Commercial “influence-for-hire” services are increasingly manipulating online discussions by promoting government policies in countries throughout the Asia Pacific region, according to the new report published this week, by the Australian Strategic Policy Institute (ASPI), an Australian-based think tank.
ASPI’s research analyzed online behavior in the Philippines, Indonesia, Taiwan and Australia and found evidence of financially driven content farms, coordinated websites and social media accounts producing unoriginal, low quality articles and videos to drive traffic and revenue.
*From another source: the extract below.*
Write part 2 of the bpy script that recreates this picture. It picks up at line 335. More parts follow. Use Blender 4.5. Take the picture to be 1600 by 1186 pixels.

One of the starkest examples highlighted in the report examines how a hired online campaign in Indonesia in November 2020 flooded Twitter with the hashtag #AdaApaDenganBBC (“What’s up with the BBC)”. The campaign involved hundreds of tweets aimed at discrediting a BBC article that suggested recent fires in Papua in eastern Indonesia had been deliberately lit to clear forests for palm oil plantations, benefiting a Korean company that had been buying local land.
Researchers analyzed hundreds of tweets using the hashtag and found that a coordinated network of accounts, mainly created in 2020, regularly posted screenshots from Indonesian news articles that contained criticisms of the BBC’s palm oil deforestation story. Twitter has since suspended many of the accounts.
In another example of online manipulation, ASPI and the Taiwan-based civil society organization DoubleThink Lab analyzed a Chinese-language content farm and a news outlet targeting audiences in Australia and Taiwan. Research showed both online entities — Au123.com, a Chinese-language news outlet based in Australia and Qiqis.org, a content farm that targets Taiwanese audiences — regularly published articles that favored Chinese government policies and narratives.
Jacob Wallis, who directs research on disinformation operations at ASPI, told me that online content farms are becoming an important part of the digital landscape in Asia Pacific countries where cheap digital labor is abundant. “Elections and periods of heightened political engagement are now a business model for operators at the base of the digital economy.”
Disinformation campaigns have become a lucrative sector for digital creators. According to ASPI, independent content writers can earn up to $2,000 a month. Research by the NGO Indonesia Corruption Watch in 2020 found that the Indonesian government has spent $6 million paying influencers to promote government policies on social media.
“There’s a really dangerous nexus emerging between financially motivated scammers, content farms and state actors,” said Wallis. “State actors are beginning to understand that if they align with propaganda from the Chinese state, for example, that that will bring them an audience, which will drive revenue.”